Layer by layer
Daniel Belasco
Al Held, Untitled, ca. 1958. Oil on canvas. 67 x 49 in. (170.2 x 124.5 cm). Courtesy of the Al Held Foundation.
When you think of acrylic paint and postwar American art, what images come to mind? Perhaps the thinly painted chevrons of Ken Noland and diaphanous pours of Helen Frankenthaler. Or maybe the silk-screened icons of Andy Warhol and the media-derived ironies of Roy Lichtenstein. The 1960s American aesthetic of flat optical imagery, and concurrent elimination of the “Tenth Street touch” of the Abstract Expressionists, perfectly coincided with the material qualities of acrylic paint—quick, convenient, and brilliant.

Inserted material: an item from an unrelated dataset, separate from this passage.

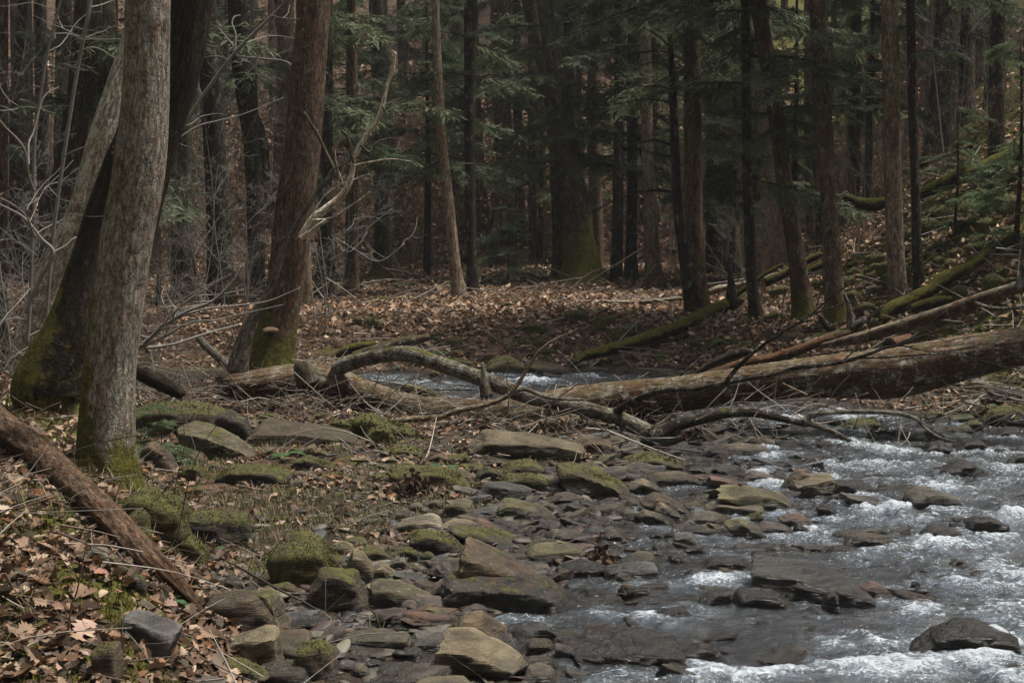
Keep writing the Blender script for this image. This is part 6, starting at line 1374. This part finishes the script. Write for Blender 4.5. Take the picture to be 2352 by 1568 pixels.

Art and commerce neatly intersected with the advent of acrylic paints like Magna and Liquitex, widely advertised in popular art magazines as technological breakthroughs.
Al Held, Taxi Cab IV, 1959. Acrylic on paper over canvas, mounted on board. 108 x 276 in. (274.3 x 701 cm). Courtesy of the Al Held Foundation.
Al Held, I Beam, 1961. Acrylic on canvas. 114 x 192 in. (289.6 x 487.7cm). Courtesy of the Al Held Foundation.
Still, not every hip American artist abandoned oil paint. Ellsworth Kelly used it to saturate shaped monochromes, and so did Alex Katz to render his “brand-new and terrific” figures, as he wrote in 1962. The association of acrylic’s reductive efficiency with Color Field and Pop doesn’t fully account for other significant aspects of this plastic paint, which made it the medium of choice for generations of artists seeking alternatives to traditional oil’s slow drying time and thick viscosity, as discussed by Brie Taylor in ARTnews in 1964. There’s more to acrylic than meets the eye.
As a second-generation Abstract Expressionist in the 1950s, Al Held struggled with the inherent physicality of his practice, literally troweling on huge quantities of oil paint, which he mixed in his studio from sacks of pigments with wax, resin, and other extenders, then used to make wet-on-wet all-over gestural abstractions. He punched holes in the back of his paintings to hasten drying, and they would sometimes gain undulating surfaces or isolated bellies from gravity’s pull on the sheer mass on the canvas. By the end of the decade, searching for greater specificity, Held introduced tighter shapes and configurations into his brushwork.
Al Held, Eagle Rock IV, 2004. Acrylic on linen. 180 x 360 in. (457.2 x 914.4 cm). Courtesy of the Al Held Foundation.